His only other alternative — and there was nothing to lose in strategic terms — was attack: but an all-out attack in superior strength, not another doomed gesture of too little too late. The convoy had been destroyed. He had three uncommitted battalions near Canea — the New Zealand 18th Battalion, the Australian 2/7th, and the Welch Regiment, the strongest of them all. Had they joined the 23rd Battalion and the apparently inexhaustible Maoris of Hargest's brigade, together with the remaining tanks, and had they attacked in the full knowledge that this was their last chance to hold Crete, the effect could have been electrifying. That they were capable of such a feat was demonstrated with astonishing bravery at Galatas three days later. But by then the Germans had landed the whole of the 5th Mountain Division.

Creforce Headquarters instead issued the order for withdrawal. Underneath a burly exterior, Freyberg was curiously soft-hearted, not at all the sort of First World War general who did not care about the

'butcher's bill'. He did not want to be remembered as the general who had thrown away the New Zealand Division. Next day, Friday, 23 May, mountain troops who had landed at Maleme made contact with patrols from Heidrich's force in the Ayia valley. A German victory was now assured.

15

Stalemate at Rethymno

and Heraklion

21-26 May

If events at Maleme had followed the pattern at Rethymno and Heraklion, then the Germans would have lost the battle of Crete.
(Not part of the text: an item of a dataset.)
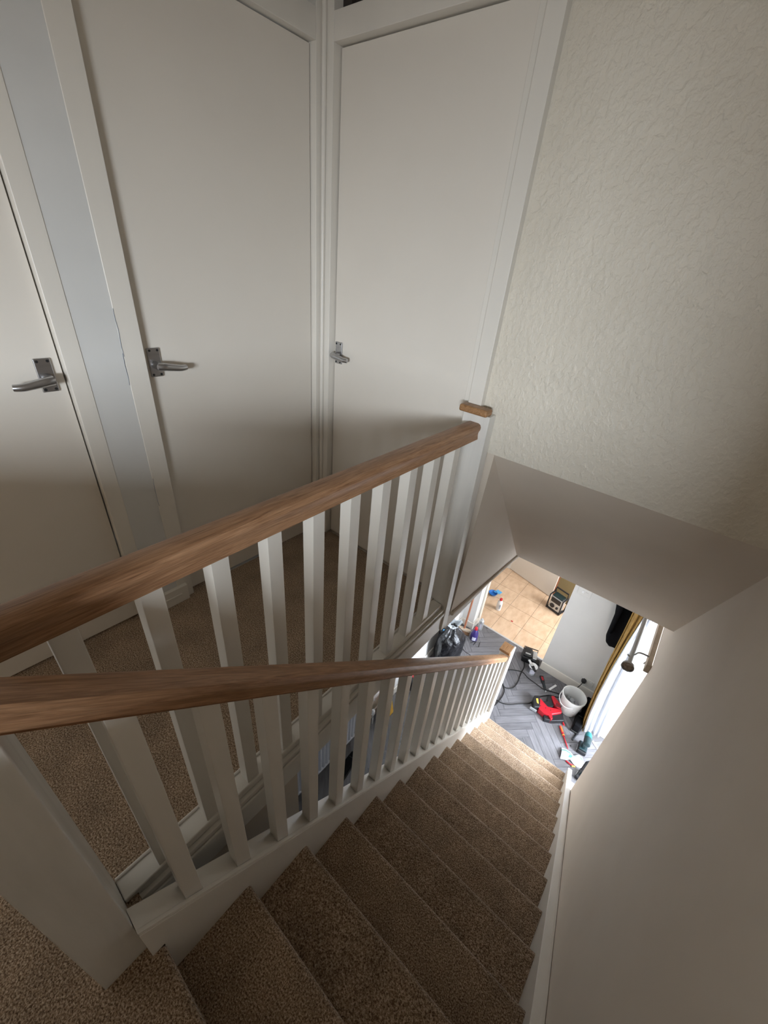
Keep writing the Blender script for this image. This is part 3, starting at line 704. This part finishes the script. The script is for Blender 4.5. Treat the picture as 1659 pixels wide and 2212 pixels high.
t2 = empty('cordless_drill', (.43, 2.905, ZF), (0, 0, math.radians(80)), label='black cordless drill half hidden behind the stair wall', cat='power tool')
G().box(-.06, .055, -.036, .036, 0, .045).build('battery_pack', 'black', t2, .008, world=False)
G().box(-.025, .020, -.018, .018, .045, .13).build('handle', 'darkteal', t2, .008, world=False)
G().lathe([(.02, -.06), (.03, -.05), (.03, .05), (.018, .075)], 18, (0, 0, .155), rX).build('drill_body', 'black', t2, smooth=True, world=False)
G().box(-.03, .01, .0355, .039, .010, .028).build('belt_clip', 'white', t2, .001, world=False)

# ------------------------------------------------------------------ crumpled packet
pk = empty('plastic_packet', (.31, 3.01, ZF), label='crumpled white plastic packet with grey and green print', cat='packet')
pa = [(0.202, 3.045), (0.24, 3.068), (0.28, 3.062), (0.315, 3.046), (0.355, 3.090), (0.385, 3.095), (.412, 3.06)]
pb = [(0.225, 2.930), (0.255, 2.945), (0.282, 2.968), (0.300, 2.985), (0.340, 2.970), (0.375, 2.965), (.420, 2.985)]
def pkf(i, u):
    a, b = Vector(pa[i]), Vector(pb[i]); q = a.lerp(b, u)
    random.seed(int(i * 31 + u * 100)); return (q.x, q.y, ZF + .012 + .022 * math.sin(math.pi * u) + random.uniform(-.006, .008))
g = G(); nu = 7
for i in range(7):
    for j in range(nu + 1): g.v.append(pkf(i, j / nu))
for i in range(6):
    for j in range(nu): g.f.append((i * (nu + 1) + j, i * (nu + 1) + j + 1, (i + 1) * (nu + 1) + j + 1, (i + 1) * (nu + 1) + j))
pm = mat('packet_film', (.50, .53, .55), .3)
o = g.build('packet_film', pm, pk); md = o.modifiers.new('s', 'SOLIDIFY'); md.thickness = .002
base = list(g.v)
def strip_on(u0, u1, i0, i1, m, nm):
    g2 = G()
    for i in range(i0, i1 + 1):
        for u in (u0, u1):
            a = u * nu; j = min(int(a), nu - 1); t = a - j
            p0 = Vector(base[i * (nu + 1) + j]); p1 = Vector(base[i * (nu + 1) + j + 1]); q = p0.lerp(p1, t); g2.v.append((q.x, q.y, q.z + .003))
    for i in range(i1 - i0): g2.f.append((i * 2, i * 2 + 1, i * 2 + 3, i * 2 + 2))
    o2 = g2.build(nm, m, pk); mm = o2.modifiers.new('s', 'SOLIDIFY'); mm.thickness = .0008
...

At Rethymno, where Campbell and Sandover demonstrated the necessary virtue of rapid counter-attack, the 2nd Parachute Regiment never had a chance to organize. To make matters worse, neither Kroh's group, barricaded in the olive oil factory at Stavromenos, nor Wiedemann's, dug in round Perivolia, had a wireless. Attempts to drop them one, then to land one by a Fieseier Storch light aircraft, all failed. They were also short of food. A goat unwise enough to show itself near the olive oil factory was soon butchered and cooked with sea water in ammunition boxes over a rapidly prepared fire.